Kim Jong-il waved to the crowd, drawing a frenzy of applause from onlookers, in what is believed to be his first appearance at the Arirang spectacle in years.

The two Kims' appearance turned the Arirang show - part theatre, part circus, and involving some 100,000 performers - into a VIP event attended by wartime heroes, foreign dignitaries and the international press, who were given front-row seats.

The festivities began on Friday night with fireworks that lit up the sky over central Pyongyang.

Students danced across the city's plazas and brass bands played "Please Receive the Best Wishes of the People," the state-run Korean Central News Agency reported.

Yang Hyong Sop, a senior official in the country's ruling party, told the Associated Press news agency on Friday that North Koreans will be honoured to follow Kim Jong-un.
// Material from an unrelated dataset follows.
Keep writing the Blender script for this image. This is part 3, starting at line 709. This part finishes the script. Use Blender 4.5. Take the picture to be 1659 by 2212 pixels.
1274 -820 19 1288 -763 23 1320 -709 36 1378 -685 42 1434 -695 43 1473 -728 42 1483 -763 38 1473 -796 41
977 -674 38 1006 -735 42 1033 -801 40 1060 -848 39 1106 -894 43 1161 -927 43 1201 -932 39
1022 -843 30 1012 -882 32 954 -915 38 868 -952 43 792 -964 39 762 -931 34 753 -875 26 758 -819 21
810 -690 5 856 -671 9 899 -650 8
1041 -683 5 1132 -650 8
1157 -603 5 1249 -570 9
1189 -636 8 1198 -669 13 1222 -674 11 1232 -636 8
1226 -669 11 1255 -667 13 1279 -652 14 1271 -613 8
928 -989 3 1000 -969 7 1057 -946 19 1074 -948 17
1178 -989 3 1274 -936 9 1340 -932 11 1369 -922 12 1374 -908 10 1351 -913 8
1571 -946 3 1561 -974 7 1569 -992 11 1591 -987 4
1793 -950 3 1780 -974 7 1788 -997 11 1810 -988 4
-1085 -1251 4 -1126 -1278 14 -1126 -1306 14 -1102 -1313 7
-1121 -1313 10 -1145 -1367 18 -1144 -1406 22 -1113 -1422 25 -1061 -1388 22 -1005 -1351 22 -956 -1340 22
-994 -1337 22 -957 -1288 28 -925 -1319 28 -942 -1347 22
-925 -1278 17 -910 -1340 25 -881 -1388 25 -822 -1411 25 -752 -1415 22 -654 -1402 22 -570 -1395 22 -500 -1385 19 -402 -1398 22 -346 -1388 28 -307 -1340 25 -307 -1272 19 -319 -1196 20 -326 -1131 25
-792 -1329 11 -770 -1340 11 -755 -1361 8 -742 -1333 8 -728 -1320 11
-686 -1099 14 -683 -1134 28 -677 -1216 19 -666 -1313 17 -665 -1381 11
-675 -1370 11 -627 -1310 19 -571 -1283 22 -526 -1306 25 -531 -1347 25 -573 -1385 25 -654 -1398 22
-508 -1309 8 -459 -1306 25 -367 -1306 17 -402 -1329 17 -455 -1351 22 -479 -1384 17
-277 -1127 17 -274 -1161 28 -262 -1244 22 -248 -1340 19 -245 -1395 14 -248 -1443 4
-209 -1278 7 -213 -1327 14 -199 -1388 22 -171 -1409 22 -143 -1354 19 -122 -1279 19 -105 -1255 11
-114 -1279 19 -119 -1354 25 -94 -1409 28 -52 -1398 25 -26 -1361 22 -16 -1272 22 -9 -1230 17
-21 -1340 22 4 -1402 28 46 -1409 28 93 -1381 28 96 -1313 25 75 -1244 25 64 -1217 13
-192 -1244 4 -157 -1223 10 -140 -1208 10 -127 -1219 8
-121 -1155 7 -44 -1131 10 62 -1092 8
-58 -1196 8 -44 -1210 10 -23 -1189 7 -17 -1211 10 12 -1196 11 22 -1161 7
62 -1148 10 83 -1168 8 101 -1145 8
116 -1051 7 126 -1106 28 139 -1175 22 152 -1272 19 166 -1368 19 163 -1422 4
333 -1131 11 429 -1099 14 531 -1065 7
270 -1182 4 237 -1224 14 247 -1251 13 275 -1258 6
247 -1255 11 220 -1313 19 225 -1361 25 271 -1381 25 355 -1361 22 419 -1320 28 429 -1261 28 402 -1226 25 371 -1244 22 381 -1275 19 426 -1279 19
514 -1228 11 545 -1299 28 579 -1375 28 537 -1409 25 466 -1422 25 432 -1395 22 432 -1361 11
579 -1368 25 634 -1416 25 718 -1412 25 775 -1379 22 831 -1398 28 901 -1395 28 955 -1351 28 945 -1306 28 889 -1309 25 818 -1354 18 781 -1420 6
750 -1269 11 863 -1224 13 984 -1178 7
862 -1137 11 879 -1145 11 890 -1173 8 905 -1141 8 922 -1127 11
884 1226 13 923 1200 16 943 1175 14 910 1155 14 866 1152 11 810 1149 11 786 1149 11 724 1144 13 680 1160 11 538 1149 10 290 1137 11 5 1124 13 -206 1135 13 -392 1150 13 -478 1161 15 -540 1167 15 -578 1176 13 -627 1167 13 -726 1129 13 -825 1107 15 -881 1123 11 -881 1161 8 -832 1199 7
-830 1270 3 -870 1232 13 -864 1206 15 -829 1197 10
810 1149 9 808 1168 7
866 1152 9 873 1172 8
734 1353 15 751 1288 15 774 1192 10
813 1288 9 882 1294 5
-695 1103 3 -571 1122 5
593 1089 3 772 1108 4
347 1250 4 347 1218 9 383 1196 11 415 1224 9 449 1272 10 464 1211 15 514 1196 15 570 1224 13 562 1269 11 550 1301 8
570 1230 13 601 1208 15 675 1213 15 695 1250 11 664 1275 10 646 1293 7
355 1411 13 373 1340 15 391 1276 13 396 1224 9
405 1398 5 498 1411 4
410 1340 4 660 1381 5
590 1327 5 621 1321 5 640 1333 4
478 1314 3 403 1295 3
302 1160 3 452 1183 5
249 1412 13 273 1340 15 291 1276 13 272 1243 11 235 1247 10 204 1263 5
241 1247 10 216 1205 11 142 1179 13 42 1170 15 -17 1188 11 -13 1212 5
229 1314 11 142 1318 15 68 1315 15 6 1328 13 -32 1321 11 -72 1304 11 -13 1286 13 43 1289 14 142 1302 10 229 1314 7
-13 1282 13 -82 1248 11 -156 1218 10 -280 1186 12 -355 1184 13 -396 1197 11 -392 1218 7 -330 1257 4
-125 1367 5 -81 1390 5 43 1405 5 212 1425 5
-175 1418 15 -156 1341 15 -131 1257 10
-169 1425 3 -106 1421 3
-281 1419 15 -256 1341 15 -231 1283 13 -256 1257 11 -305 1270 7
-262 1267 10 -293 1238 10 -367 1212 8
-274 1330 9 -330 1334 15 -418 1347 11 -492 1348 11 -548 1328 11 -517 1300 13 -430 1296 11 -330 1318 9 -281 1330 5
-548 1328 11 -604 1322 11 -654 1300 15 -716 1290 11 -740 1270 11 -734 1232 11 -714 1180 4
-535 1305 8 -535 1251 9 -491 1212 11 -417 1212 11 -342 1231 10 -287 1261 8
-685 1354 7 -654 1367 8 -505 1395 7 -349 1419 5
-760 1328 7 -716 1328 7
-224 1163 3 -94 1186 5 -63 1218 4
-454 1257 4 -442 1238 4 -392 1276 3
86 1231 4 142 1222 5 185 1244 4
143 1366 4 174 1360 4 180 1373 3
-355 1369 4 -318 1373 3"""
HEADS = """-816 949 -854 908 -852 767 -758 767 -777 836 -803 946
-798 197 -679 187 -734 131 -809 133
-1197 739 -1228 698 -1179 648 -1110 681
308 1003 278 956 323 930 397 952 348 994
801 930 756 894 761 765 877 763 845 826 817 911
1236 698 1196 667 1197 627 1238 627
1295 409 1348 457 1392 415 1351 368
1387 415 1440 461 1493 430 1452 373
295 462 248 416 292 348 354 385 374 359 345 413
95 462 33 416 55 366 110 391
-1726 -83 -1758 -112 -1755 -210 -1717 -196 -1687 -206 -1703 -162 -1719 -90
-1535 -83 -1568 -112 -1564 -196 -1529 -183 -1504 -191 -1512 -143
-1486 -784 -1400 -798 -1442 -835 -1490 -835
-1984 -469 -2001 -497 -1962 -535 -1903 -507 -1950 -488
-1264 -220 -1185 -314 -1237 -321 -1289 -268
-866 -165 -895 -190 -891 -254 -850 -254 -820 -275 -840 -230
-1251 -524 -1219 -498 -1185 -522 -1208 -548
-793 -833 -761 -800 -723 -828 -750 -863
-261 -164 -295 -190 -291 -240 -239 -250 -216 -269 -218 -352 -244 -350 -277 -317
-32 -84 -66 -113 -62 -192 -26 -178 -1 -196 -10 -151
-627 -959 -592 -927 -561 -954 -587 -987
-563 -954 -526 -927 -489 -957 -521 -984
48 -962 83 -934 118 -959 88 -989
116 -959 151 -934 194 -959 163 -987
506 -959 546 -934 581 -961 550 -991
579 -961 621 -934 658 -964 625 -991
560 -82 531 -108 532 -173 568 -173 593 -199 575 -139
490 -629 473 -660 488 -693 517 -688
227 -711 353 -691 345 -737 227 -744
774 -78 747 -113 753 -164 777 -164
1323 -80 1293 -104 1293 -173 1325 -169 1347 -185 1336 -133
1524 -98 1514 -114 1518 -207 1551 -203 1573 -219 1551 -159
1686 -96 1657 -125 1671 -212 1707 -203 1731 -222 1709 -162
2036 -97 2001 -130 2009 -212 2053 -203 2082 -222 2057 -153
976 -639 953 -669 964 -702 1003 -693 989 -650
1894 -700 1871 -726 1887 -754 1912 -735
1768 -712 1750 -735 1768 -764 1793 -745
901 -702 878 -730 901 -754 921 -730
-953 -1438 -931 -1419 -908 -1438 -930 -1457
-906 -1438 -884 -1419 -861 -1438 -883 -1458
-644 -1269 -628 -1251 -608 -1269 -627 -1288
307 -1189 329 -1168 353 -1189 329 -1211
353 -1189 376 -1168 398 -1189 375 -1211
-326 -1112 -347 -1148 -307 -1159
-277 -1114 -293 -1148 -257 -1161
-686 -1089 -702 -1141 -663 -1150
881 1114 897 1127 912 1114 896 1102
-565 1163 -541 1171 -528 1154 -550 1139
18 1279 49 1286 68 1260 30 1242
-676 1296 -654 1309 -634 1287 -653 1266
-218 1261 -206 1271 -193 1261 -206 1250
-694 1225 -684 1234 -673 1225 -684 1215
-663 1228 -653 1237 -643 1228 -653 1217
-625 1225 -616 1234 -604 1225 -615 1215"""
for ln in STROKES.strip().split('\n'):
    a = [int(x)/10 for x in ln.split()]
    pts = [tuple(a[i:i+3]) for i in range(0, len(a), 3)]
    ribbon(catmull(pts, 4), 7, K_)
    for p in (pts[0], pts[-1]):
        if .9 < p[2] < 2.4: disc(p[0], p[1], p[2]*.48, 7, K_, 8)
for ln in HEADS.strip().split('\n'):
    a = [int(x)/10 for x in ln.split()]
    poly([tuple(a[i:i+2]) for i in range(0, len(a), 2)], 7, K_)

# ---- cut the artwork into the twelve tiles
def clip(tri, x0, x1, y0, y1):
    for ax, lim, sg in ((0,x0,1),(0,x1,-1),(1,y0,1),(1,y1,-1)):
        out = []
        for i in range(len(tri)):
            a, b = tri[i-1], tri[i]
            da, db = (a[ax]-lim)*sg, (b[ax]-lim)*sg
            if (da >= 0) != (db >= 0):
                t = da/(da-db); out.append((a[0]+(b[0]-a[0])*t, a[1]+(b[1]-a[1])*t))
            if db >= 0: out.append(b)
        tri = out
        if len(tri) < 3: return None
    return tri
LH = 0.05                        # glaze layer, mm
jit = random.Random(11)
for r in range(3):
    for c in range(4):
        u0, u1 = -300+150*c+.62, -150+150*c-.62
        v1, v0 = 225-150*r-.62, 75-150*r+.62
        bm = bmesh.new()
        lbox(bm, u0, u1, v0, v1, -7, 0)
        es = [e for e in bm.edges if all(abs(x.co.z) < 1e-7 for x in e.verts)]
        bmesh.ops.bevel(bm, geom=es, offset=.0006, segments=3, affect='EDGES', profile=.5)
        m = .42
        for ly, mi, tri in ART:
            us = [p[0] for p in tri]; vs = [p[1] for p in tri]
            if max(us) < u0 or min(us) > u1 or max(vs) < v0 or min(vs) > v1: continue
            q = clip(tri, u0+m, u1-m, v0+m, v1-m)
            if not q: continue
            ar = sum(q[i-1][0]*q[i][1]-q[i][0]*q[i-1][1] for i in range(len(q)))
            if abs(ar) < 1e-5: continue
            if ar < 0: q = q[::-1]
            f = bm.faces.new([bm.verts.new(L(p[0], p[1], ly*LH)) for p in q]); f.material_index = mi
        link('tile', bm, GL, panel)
"Our people take pride in the fact that they are blessed with great leaders from generation to generation," Yang said.

"Our people are honoured to be led by the great president Kim Il Sung and the great general Kim Jong-il. Now we also have the honour of being led by General Kim Jong-un."

Kim Jong-il announced his youngest known son's appointment to two important political posts late last month in what was regarded as the first step in his succession plan.

The senior Kim came to power when his father died of heart failure in 1994, setting in motion the communist world's first hereditary transfer of power.

He was officially chosen as successor in 1972, when he was elected to the party's central committee, and the same scenario could hold true for his son.

The question of who will take over from the elder Kim, believed to suffer from a host of ailments, is important to regional dynamics as well as security, because of North Korea's active nuclear and missile programmes, and regular threats it makes against rival South Korea.

Kim Jong-il rules under a songun (military-first) policy with a 1.2 million-member armed services.